Notas à margem duma "sessão informativa"


A “sessão informativa sobre o projecto de execução do parque de estacionamento adjacente às ruas da Caldeiroa, Liberdade e Camões”, ontem promovida pela Câmara Municipal de Guimarães na Sociedade Martins Sarmento, se foi pouco informativa, foi muito esclarecedora, ao permitir consolidar a ideia de que não há argumentos técnicos, económicos, urbanísticos ou sociais que justifiquem o esbanjamento de dinheiros públicos numa obra que tem tudo para vir a ser um elefante branco de dimensão quase faraónica.

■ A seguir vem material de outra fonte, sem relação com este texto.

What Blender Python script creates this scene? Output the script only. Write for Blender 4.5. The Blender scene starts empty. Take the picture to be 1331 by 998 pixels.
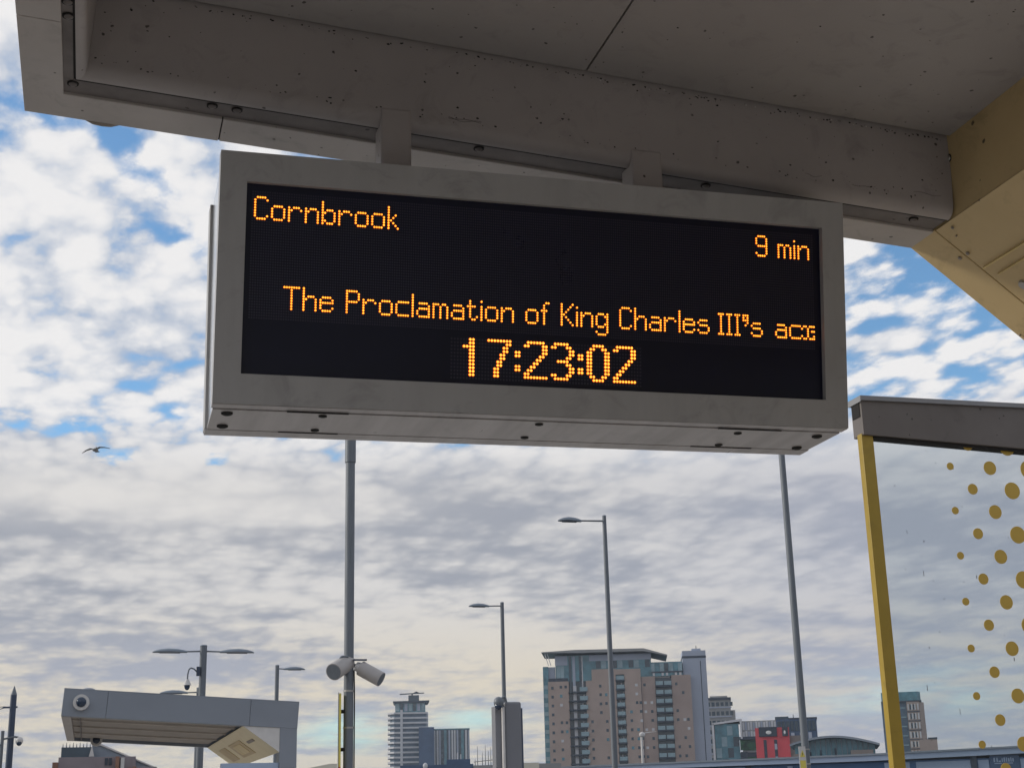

Ainda não consegui perceber a intenção que presidiu à opção pelo modelo adoptado na sessão. Era sabido que havia um pedido de um debate público, que a Câmara teria recusado, para depois avançar com aquela “sessão informativa” que, se não foi um debate público, não se percebe bem o que terá sido.

Quem chegava ao magnífico Salão Nobre da Sociedade, era capaz de pensar que a Câmara terá preferido a posição que lhe seria mais confortável, evitando partilhar a mesa com quem defendesse opiniões contraditórias com as suas. Afinal, essa ilação estava errada. Logo no arranque da sessão se percebeu que na mesa havia quem tivesse opinião contrária ao projecto, tendo-a exprimido com toda a clareza da sua voz. E aquela não era uma voz qualquer: era a voz que nos habituámos a reconhecer, ao longo de várias décadas, como a que falava pelo processo de requalificação que levou o Centro Histórico de Guimarães à classificação como Património Mundial. “Nós, os técnicos, damos pareceres; o executivo decide” — foi uma expressão que me ficou a retinir nos ouvidos. Claro como a água: a decisão de avançar com obra tão desmesurada, quanto desnecessária, não é técnica, é política.

Tenho a dificuldade em perceber o argumento de autoridade repetido e sublinhado, um tanto fora de tom, pelo presidente da Câmara (algo como: quem decide sou eu, porque posso, quero e mando). Por outro lado, não me parece líquida a afirmação de que o projecto em discussão estava legitimado em eleições, uma vez que fazia parte do programa eleitoral com que se submeteu a votos.

Vejamos o que dizia o tal programa, a este propósito:

Construção do parque de estacionamento da rua de Camões potenciador da qualificação urbanística de um interior de um grande quarteirão localizado no centro da cidade, de apoio aos moradores e à actividade diária da cidade, nomeadamente comércio e serviços;
Este ponto do programa da candidatura socialista às autárquicas de 2013 replica o que vinha sendo dito, desde 2009, pela equipa que projectou a requalificação do Toural e da Alameda, com base no respectivo Plano de Mobilidade Viária e Transportes Públicos, elaborado pelo Eng. António Babo. Efectivamente, aí se previa a possibilidade de criação de um parque de estacionamento entre a Caldeiroa e Camões, para apoio aos moradores e às actividades de comércio e de serviços da cidade, que serviria de mote para a requalificação do interior degradado daquele quarteirão. Mas, o que então se previa, era um parque de superfície, com capacidade para 120 lugares, como em boa hora recordou o Arq. Ivo Oliveira, professor da Escola de Arquitectura da Universidade do Minho. Algo completamente diferente da solução agora em discussão.

Do que assisti da sessão de ontem, ficam as perguntas por responder. Onde estão os estudos prévios de mobilidade urbana que fundamentam a necessidade e a adequação deste projecto? Onde estão os números que demonstram a taxa de ocupação dos parques já existentes?

E não basta responder, como se respondeu, que “há muitos estudos”. Se os há, porque não se mostram?

Sou solidário com os moradores da rua de Camões que se queixam da degradação e dos ratos que têm o seu habitat no espaço para onde está projectado o parque de estacionamento. Mas não me parece que se justifique gastar tanto dinheiro para exterminar uns quantos ratos ou tratar dos terrenos deixados ao abandono pelos seus proprietários. Para quem ainda não percebeu a dimensão do que ali se vai enterrar, 8 milhões de euros!, recorda-se que é muito mais do que o que se investiu em todo o processo de requalificação do Toural, da Alameda, do Campo da Feira e da rua de Santo António (6 milhões de euros). Uma barbaridade, especialmente incompreensível num concelho com tantas carências.

Esta é, manifestamente, uma obra que não serve os interesses de Guimarães, nem dos vimaranenses. Se prevalecesse o bom senso, este era o momento em que se parava para estudar melhor e verificar se esta é a solução que melhor serve a cidade. Houve tempos em que era assim que se procedia por cá. Mas, depois do que ouvi ontem, já não tenho a certeza de que ainda haja o bom senso que dantes havia.